What strategies do you use to ensure that your real estate deals are fair and beneficial for both sellers and investors?
Transparency and education are the foundation of every deal I put together. Before I finalize anything, I make sure both sides fully understand the terms and how they benefit.
I also avoid one-sided deals. If a seller feels like they’re getting shortchanged or an investor feels like they’re overpaying, the deal won’t last. I focus on structuring terms that align with both parties’ goals, whether that means adjusting financing terms, negotiating flexible closing timelines, or including contingencies that protect everyone involved.
A fair deal is one that stands the test of time. If both parties feel good about the transaction, they’ll come back to work with me again.
What’s your take on the current real estate market, and how are you adapting to shifts in interest rates and economic uncertainty?
Markets are always changing, and the key is to adapt rather than react. Rising interest rates have made traditional financing more expensive, but that also creates more opportunities for creative financing methods like seller carrybacks, lease-to-own deals, and subject-to transactions.

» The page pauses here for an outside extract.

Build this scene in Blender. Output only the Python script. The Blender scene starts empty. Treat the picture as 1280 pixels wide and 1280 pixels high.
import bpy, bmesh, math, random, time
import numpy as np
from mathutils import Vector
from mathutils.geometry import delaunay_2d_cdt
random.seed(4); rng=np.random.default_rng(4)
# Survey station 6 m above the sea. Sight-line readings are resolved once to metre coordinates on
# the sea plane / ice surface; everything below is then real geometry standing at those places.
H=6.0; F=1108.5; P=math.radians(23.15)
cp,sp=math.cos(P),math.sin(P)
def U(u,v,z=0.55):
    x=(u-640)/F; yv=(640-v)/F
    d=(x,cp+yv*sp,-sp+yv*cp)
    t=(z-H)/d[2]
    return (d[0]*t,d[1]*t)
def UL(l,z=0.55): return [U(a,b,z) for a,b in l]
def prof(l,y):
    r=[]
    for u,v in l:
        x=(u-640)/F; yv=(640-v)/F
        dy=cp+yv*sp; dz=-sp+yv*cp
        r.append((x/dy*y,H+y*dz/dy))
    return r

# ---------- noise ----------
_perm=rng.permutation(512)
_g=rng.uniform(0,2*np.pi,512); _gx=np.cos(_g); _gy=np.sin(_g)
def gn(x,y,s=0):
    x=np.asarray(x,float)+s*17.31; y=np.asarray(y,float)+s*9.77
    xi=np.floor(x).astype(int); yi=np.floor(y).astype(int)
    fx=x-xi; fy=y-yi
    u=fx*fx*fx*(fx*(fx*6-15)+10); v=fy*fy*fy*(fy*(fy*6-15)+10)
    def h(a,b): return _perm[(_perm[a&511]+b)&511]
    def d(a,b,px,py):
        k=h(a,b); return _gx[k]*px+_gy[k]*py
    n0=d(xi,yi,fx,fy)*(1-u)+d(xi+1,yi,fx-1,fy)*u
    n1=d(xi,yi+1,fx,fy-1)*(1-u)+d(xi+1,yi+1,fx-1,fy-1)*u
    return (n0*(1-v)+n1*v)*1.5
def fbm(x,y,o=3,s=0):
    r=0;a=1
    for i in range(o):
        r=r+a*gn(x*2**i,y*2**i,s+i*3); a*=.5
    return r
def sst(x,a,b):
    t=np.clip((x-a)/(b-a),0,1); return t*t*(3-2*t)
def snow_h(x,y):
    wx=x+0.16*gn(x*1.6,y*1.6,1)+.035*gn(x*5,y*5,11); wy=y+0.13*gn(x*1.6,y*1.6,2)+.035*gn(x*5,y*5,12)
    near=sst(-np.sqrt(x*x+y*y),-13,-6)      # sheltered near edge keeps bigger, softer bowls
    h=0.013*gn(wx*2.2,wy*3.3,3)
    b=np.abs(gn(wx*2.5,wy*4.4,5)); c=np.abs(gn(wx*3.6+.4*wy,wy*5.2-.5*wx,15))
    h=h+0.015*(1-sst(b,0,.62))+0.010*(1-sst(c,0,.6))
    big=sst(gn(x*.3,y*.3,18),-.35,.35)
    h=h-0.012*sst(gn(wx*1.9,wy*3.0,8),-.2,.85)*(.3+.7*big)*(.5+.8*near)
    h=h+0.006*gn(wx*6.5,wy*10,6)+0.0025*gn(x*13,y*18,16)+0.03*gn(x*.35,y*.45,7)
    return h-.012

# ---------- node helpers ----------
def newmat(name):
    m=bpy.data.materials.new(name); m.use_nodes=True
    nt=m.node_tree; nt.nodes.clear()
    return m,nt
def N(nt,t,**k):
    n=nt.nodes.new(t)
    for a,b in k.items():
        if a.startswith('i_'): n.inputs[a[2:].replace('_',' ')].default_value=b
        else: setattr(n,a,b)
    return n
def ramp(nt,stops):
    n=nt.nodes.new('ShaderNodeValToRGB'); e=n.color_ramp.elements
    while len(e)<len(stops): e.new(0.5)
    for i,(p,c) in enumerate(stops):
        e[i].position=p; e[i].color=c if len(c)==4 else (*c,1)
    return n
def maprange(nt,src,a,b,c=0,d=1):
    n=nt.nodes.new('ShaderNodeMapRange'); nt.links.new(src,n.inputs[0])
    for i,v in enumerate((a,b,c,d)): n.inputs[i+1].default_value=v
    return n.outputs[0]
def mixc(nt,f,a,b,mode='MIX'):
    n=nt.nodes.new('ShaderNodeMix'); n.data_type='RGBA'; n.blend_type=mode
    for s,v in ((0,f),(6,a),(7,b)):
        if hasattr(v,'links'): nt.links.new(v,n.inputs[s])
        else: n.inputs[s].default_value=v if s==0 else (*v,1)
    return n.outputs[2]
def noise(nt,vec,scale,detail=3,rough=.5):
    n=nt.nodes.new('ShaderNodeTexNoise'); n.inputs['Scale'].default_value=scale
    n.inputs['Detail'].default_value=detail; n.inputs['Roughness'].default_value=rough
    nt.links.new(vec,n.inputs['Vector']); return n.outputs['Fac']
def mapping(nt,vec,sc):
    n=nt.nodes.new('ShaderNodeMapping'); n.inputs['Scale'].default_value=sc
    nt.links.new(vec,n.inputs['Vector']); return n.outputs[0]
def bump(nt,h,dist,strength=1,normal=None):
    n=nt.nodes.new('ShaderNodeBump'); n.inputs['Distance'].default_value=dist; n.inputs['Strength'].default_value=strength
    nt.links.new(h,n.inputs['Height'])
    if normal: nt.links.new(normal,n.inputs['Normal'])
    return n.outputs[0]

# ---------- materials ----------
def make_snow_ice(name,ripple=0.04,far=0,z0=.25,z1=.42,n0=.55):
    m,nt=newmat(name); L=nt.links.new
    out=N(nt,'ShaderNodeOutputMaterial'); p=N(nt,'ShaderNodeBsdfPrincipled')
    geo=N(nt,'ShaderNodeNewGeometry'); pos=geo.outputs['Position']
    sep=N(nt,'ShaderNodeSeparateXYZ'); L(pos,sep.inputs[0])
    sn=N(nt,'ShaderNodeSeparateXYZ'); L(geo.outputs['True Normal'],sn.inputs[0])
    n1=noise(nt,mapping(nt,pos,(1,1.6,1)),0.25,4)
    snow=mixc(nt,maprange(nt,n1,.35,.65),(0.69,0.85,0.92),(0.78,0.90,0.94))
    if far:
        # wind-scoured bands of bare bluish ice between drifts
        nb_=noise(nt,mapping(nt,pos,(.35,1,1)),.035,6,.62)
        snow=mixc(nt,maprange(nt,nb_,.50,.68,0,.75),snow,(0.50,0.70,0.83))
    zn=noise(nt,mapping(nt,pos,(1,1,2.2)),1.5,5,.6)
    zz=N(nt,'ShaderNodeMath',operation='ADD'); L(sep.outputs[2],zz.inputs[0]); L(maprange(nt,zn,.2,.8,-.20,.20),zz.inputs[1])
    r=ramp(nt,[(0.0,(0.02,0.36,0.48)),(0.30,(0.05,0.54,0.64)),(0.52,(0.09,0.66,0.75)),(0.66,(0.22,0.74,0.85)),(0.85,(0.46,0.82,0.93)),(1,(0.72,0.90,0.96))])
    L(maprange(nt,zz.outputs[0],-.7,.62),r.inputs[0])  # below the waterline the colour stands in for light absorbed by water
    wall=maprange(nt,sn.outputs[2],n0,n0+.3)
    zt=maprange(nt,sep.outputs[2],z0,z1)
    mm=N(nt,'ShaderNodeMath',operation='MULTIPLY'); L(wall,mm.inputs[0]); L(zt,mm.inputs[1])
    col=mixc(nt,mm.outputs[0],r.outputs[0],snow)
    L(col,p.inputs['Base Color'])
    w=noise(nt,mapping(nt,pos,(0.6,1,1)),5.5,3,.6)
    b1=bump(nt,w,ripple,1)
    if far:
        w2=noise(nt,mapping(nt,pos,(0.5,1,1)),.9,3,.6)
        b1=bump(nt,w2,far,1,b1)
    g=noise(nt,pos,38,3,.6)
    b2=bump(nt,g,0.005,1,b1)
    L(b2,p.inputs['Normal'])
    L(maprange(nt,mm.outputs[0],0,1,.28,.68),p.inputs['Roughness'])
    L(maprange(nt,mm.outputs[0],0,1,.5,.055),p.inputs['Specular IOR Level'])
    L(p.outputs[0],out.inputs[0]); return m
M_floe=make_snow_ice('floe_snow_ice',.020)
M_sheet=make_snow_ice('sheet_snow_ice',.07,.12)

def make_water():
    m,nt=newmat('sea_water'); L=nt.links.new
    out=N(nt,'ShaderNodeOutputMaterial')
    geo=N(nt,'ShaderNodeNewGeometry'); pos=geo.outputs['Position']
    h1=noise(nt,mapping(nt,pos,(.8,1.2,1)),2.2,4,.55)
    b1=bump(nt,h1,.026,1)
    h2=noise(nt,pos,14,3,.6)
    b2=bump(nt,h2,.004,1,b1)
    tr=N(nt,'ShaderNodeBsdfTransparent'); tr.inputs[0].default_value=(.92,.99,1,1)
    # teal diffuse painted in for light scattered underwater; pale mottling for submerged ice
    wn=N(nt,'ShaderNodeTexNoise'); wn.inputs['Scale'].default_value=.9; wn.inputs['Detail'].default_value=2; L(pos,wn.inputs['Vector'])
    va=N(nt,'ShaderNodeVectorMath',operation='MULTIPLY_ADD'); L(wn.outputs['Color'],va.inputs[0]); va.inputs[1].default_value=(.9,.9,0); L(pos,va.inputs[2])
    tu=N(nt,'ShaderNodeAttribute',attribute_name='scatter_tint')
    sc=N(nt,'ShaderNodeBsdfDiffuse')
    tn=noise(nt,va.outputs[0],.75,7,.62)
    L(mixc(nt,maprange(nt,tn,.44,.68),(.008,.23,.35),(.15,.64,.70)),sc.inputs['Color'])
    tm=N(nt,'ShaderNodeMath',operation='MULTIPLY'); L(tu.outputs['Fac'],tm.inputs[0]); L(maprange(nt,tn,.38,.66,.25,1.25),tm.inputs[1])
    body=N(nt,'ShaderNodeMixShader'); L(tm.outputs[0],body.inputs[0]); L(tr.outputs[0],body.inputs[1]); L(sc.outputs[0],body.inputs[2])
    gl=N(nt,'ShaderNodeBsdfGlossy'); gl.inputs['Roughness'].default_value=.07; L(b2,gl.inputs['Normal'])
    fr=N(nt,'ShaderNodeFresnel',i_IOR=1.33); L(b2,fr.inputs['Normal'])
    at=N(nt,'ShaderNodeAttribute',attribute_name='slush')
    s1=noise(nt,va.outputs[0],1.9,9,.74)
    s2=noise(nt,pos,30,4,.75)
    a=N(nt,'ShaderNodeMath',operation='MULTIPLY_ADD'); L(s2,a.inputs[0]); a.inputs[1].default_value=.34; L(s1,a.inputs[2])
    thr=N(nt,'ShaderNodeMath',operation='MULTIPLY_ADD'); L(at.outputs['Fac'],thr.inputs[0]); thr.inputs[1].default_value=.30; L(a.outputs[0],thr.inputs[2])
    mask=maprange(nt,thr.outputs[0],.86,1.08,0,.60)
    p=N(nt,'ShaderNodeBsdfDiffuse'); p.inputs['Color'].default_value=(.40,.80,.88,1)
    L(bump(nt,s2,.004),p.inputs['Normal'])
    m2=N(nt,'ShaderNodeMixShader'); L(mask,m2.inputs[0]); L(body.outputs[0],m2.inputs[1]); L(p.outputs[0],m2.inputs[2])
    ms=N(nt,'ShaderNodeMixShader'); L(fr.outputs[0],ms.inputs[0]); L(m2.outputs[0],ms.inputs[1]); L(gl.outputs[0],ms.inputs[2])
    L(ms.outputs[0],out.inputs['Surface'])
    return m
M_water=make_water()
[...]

Investors who relied solely on conventional mortgages are struggling right now, but those who know how to structure deals differently are thriving. I focus on finding ways to make deals work regardless of what’s happening with banks or lending institutions.
In your opinion, what separates a good real estate consultant from a great one?

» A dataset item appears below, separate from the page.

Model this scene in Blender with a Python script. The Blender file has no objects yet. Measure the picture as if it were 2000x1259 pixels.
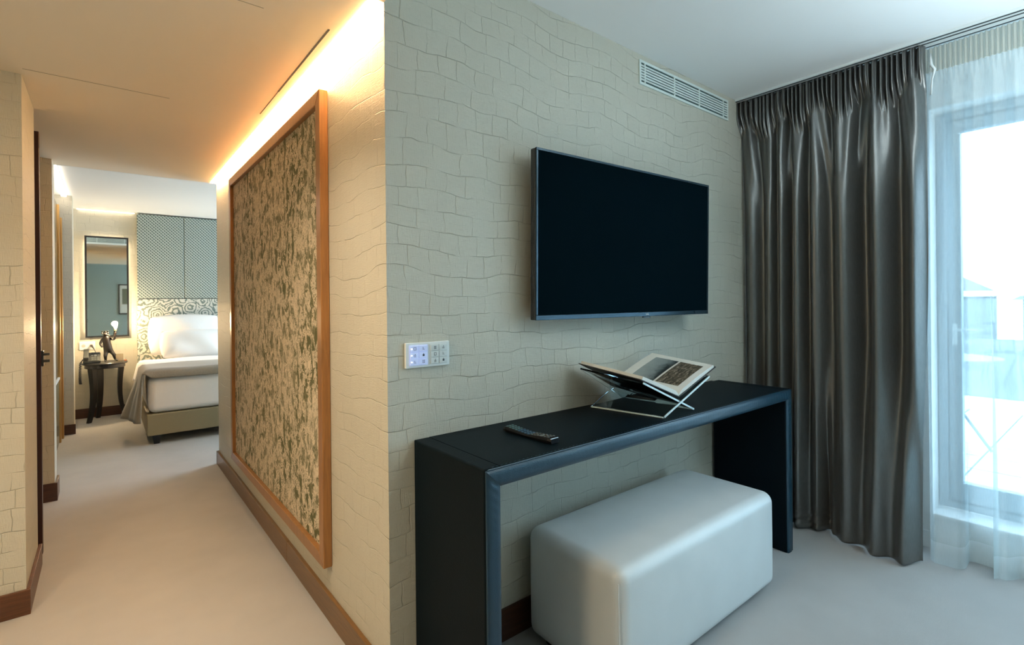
import bpy, bmesh, math, random
from mathutils import Vector, Matrix
random.seed(7)
PI = math.pi
SC = bpy.context.scene
COL = SC.collection

# ------------------------------------------------------------------ camera
cam_d = bpy.data.cameras.new('camera'); cam = bpy.data.objects.new('camera', cam_d); COL.objects.link(cam)
YAW, ROLL, F, SHY = 0.678517, -0.0098813, 988.28, -41.6
fw = Vector((math.sin(YAW), math.cos(YAW), 0.0))
rt = Vector((math.cos(YAW), -math.sin(YAW), 0.0)); up = rt.cross(fw)
r2 = rt*math.cos(ROLL) + up*math.sin(ROLL); u2 = -rt*math.sin(ROLL) + up*math.cos(ROLL)
M = Matrix((r2, u2, -fw)).transposed().to_4x4(); M.translation = Vector((-0.71983, -1.54533, 1.3))
cam.matrix_world = M
cam_d.sensor_width = 36.0; cam_d.sensor_fit = 'HORIZONTAL'; cam_d.lens = F/2000*36.0
cam_d.shift_y = SHY/2000.0; cam_d.clip_start = 0.02; cam_d.clip_end = 300
SC.camera = cam

# ------------------------------------------------------------------ world and light
w = bpy.data.worlds.new('world'); SC.world = w; w.use_nodes = True
bg = w.node_tree.nodes['Background']; bg.inputs[0].default_value = (0.62, 0.85, 1.0, 1); bg.inputs[1].default_value = 7.8

def area(name, loc, rot, sx, sy, col, power, portal=False, spread=None):
    l = bpy.data.lights.new(name, 'AREA'); l.shape = 'RECTANGLE'; l.size = sx; l.size_y = sy
    l.color = col; l.energy = power
    if portal: l.cycles.is_portal = True
    if spread: l.spread = spread
    o = bpy.data.objects.new(name, l); o.location = loc; o.rotation_euler = rot; COL.objects.link(o); return o
# sky portal in the balcony door opening
area('door_sky_portal', (2.90, -2.1, 1.25), (0, PI/2, 0), 2.0, 2.5, (1, 1, 1), 1, portal=True)
# daylight of the bedroom window, far right behind the hallway block
area('bedroom_daylight', (3.3, 4.6, 1.35), (0, PI/2, 0), 1.9, 2.2, (0.68, 0.85, 1.0), 120)
# unseen lamps added to fill the room ceiling and the entrance side
area('added_ceiling_fill', (1.5, -2.1, 1.85), (PI, 0, 0), 0.6, 0.6, (0.84, 0.96, 1.0), 42)
area('added_entrance_fill', (-1.9, -0.6, 2.26), (0, 0, 0), 0.35, 0.35, (1.0, 0.76, 0.46), 34)

area('added_hall_fill', (-.70, .03, 2.262), (math.radians(12), math.radians(-4), 0), 0.14, 0.14, (1.0, 0.78, 0.55), 10, spread=math.radians(110))  # unseen lamp added to brighten the hallway floor and ceiling

vs = SC.view_settings
vs.view_transform = 'Standard'; vs.look = 'None'; vs.exposure = 0.0; vs.gamma = 1.0; vs.use_curve_mapping = False
SC.cycles.use_denoising = True
SC.cycles.max_bounces = 10; SC.cycles.diffuse_bounces = 6; SC.cycles.transparent_max_bounces = 24
SC.cycles.caustics_reflective = False; SC.cycles.caustics_refractive = False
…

A good consultant understands the basics of real estate and can guide clients through transactions. A great consultant, however, goes beyond that—they act as a problem solver, strategist, and deal architect.
Great consultants know how to find solutions that others overlook. They listen more than they talk, educate their clients rather than just selling to them, and always put relationships before transactions. My goal is always to create long-term value, not just quick deals.

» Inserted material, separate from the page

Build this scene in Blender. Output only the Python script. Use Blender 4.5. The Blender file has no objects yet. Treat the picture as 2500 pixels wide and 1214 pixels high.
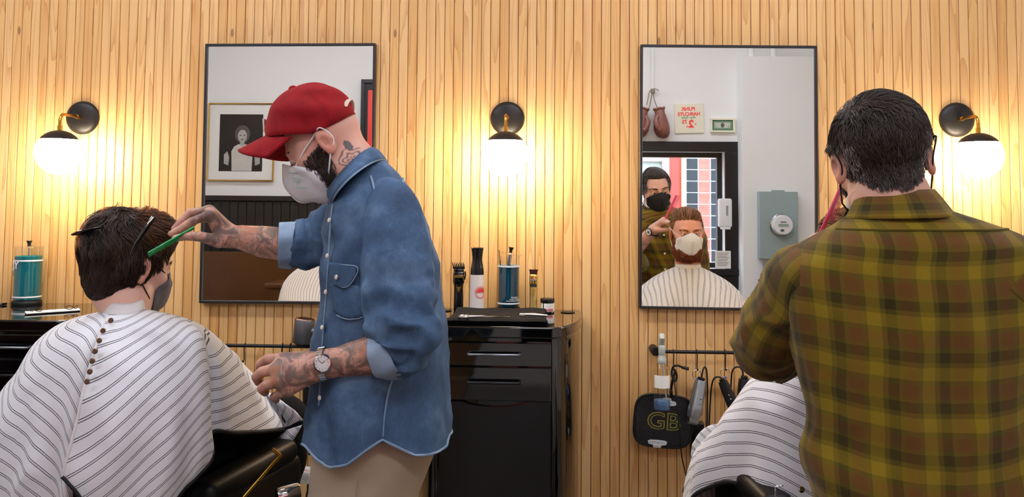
import bpy, bmesh, math, random
import numpy as np
from mathutils import Matrix, Vector
PI = math.pi
random.seed(7)
SC = bpy.context.scene
COL = SC.collection
# ------------------------------------------------------------------ camera, calibrated on a 2500 x 1214 frame
FPX, CX, CY, DCAM, ZCAM = 2083.7, 1250.0, 380.0, 3.4, 1.45
YAW, PITCH, ROLL = 0.035267, 0.057631, 0.008758
def cam_basis():
    f = np.array([-math.sin(YAW), math.cos(YAW), 0.]); r = np.array([math.cos(YAW), math.sin(YAW), 0.]); u = np.array([0, 0, 1.])
    f2 = math.cos(PITCH)*f + math.sin(PITCH)*u; u2 = -math.sin(PITCH)*f + math.cos(PITCH)*u
    return math.cos(ROLL)*r + math.sin(ROLL)*u2, -math.sin(ROLL)*r + math.cos(ROLL)*u2, f2
CR, CU, CF = cam_basis()
CAMPOS = np.array([0., -DCAM, ZCAM])
def P(px, py, d):
    """world point seen at pixel (px,py), standing d metres in front of the timber wall (plane y=0)"""
    v = CF*FPX + CR*(px-CX) - CU*(py-CY)
    return CAMPOS + v*((DCAM-d)/v[1])
MIRY = 0.022
def PM(px, py, d):
    """world point that the wall mirror shows at pixel (px,py), standing d metres from the wall"""
    q = P(px, py, -(d-2*MIRY)); return np.array([q[0], -d, q[2]])
def S(d): return FPX/(DCAM-d)          # pixels per metre at distance d from the wall
cam = bpy.data.cameras.new('camera'); cam.sensor_width = 36.0; cam.lens = FPX*36/2500.0
cam.shift_y = (CY-607.0)/2500.0; cam.clip_start = 0.05
cob = bpy.data.objects.new('camera', cam); COL.objects.link(cob)
M = Matrix.Identity(4)
for i in range(3): M[i][0], M[i][1], M[i][2], M[i][3] = CR[i], CU[i], -CF[i], CAMPOS[i]
cob.matrix_world = M; SC.camera = cob
# ------------------------------------------------------------------ sky, exposure
wd = bpy.data.worlds.new('sky'); SC.world = wd; wd.use_nodes = True
bg = wd.node_tree.nodes['Background']; bg.inputs[0].default_value = (0.80, 0.90, 1.0, 1); bg.inputs[1].default_value = 8.0
SC.view_settings.view_transform = 'Standard'; SC.view_settings.look = 'None'
SC.view_settings.exposure = -0.10; SC.view_settings.gamma = 1.0; SC.view_settings.use_curve_mapping = False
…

How do you handle negotiations when there’s a major disagreement between buyers and sellers?
The best way to handle negotiations is by finding common ground. I always start by identifying the core motivations of both parties. Most disagreements come from misunderstandings or misaligned expectations.
For example, if a seller wants a higher price, but the buyer thinks it’s too expensive, I’ll look for ways to structure the deal creatively—maybe the seller carries part of the financing, or we adjust the terms to create future upside. When both sides feel heard and understood, they’re more likely to meet in the middle.
What’s one piece of advice you’d give to sellers who are struggling to offload a difficult property?
Be open to creative solutions. If a property isn’t selling conventionally, there’s usually a reason—maybe it’s priced too high, needs repairs, or has financing challenges. Instead of lowering the price drastically, look at alternative selling methods.
Seller financing, rent-to-own agreements, or packaging the property as part of a portfolio sale could all be options. The key is to focus on the bigger picture rather than just waiting for a traditional buyer.
If you could change one thing about how people approach real estate investing, what would it be?
I’d encourage more people to think beyond short-term gains and focus on long-term wealth-building. Too many investors chase quick flips or immediate profits without thinking about sustainability. Real estate is one of the most powerful tools for financial growth, but it requires patience and strategy.
If you focus on structuring deals that create steady income and long-term value, you’ll build a business that lasts. It’s not just about buying and selling—it’s about creating wealth that stands the test of time.